Me:  Yes, I hear your stomach rumbling. Let’s get up and get your breakfast. It’s waiting in the other room.

Stella:  Nope. I want to have that other kind of breakfast like humans on the Picture Box.

Me:  Well, breakfasts here are pretty simple so…

Stella:  You’ve seen them. They stay in bed and eat. It is the most wonderful thing in the world, and I want it.

Me:  Oh, you mean breakfast in bed. Uh, nope.

Stella:  Awww, come on, Lady Human! You can bring in eggs and sausages and biscuits.

Me:  Yeah, I can bring it in after someone cooks it and that someone would be me. I had rather skip breakfast and stay here in bed.

Stella:  Fine excuse for laziness. “Look at me. I’m lazy! I’m gonna keep being lazy! Why, you ask? Because LAZY!

Me:  It’s an odd day when a bulldog accuses someone else of being lazy.
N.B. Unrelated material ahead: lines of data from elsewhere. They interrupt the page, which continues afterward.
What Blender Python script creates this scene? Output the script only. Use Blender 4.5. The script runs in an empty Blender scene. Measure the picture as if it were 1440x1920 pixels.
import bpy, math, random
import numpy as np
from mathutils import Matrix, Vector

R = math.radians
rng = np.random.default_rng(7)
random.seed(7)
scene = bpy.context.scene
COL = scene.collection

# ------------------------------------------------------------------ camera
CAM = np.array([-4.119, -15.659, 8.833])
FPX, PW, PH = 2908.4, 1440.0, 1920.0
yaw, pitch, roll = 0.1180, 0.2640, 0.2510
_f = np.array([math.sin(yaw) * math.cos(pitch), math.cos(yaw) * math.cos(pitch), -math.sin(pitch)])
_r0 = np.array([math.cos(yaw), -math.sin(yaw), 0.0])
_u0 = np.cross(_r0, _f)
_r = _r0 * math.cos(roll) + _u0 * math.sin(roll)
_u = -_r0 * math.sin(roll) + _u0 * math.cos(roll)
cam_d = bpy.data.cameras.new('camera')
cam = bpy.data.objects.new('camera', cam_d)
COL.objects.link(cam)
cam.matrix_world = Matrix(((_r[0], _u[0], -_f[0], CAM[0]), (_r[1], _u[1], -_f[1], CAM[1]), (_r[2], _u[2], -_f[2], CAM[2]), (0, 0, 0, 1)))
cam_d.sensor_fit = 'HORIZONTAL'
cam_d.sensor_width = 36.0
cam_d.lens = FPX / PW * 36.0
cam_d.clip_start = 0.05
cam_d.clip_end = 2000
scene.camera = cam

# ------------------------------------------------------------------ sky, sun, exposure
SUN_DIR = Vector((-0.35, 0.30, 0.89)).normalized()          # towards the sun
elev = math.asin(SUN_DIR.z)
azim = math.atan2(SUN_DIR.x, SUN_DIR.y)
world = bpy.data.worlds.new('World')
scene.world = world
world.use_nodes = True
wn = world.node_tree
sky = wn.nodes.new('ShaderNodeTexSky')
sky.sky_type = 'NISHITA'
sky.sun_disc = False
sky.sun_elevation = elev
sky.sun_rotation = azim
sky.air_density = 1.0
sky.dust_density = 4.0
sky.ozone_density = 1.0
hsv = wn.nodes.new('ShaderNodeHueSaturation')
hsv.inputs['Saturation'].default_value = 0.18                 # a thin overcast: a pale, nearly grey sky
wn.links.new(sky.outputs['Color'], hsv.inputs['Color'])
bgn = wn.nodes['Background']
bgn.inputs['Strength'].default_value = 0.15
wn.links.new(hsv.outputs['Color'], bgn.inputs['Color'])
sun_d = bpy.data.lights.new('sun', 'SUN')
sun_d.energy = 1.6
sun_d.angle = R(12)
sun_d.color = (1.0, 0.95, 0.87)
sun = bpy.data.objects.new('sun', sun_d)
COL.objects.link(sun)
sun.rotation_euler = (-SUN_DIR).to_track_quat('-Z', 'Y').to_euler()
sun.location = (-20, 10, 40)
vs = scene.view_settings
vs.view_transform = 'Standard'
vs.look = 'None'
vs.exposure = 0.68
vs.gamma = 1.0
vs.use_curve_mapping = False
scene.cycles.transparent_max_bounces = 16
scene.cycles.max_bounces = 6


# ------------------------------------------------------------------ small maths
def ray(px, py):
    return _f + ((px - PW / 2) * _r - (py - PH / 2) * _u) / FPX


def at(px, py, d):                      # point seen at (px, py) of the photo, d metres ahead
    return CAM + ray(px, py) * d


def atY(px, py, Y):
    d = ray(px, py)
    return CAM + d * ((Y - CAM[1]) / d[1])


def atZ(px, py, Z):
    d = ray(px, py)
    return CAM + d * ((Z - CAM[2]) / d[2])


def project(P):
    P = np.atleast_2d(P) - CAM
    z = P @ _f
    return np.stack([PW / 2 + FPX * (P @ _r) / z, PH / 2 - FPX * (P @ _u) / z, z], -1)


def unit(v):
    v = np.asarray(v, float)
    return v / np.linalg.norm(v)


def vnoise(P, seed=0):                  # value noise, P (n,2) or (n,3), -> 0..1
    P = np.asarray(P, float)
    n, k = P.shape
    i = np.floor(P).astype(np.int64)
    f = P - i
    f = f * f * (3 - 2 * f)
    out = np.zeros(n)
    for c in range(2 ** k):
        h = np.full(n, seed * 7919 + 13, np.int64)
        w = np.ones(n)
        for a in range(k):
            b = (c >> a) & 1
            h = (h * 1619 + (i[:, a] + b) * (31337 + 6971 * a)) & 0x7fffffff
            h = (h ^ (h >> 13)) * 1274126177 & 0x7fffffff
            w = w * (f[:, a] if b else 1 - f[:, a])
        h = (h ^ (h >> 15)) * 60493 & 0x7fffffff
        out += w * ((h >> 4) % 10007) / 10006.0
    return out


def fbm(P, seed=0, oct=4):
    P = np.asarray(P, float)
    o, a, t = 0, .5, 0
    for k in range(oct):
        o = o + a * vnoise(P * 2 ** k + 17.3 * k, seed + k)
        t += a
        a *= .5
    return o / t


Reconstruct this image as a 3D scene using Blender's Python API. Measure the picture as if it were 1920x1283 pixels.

Stella:  Who better? I am an expert in that field.

Me:  Tell you what. Here are a few left over cheese crackers from last night’s snack.

Stella:  Mmmm. I’ll take those. They’ll warm me up for the next course of eggs, sausages, and biscuits you bring me. If you hurry, you can get back here before I finish my breakfast crackers.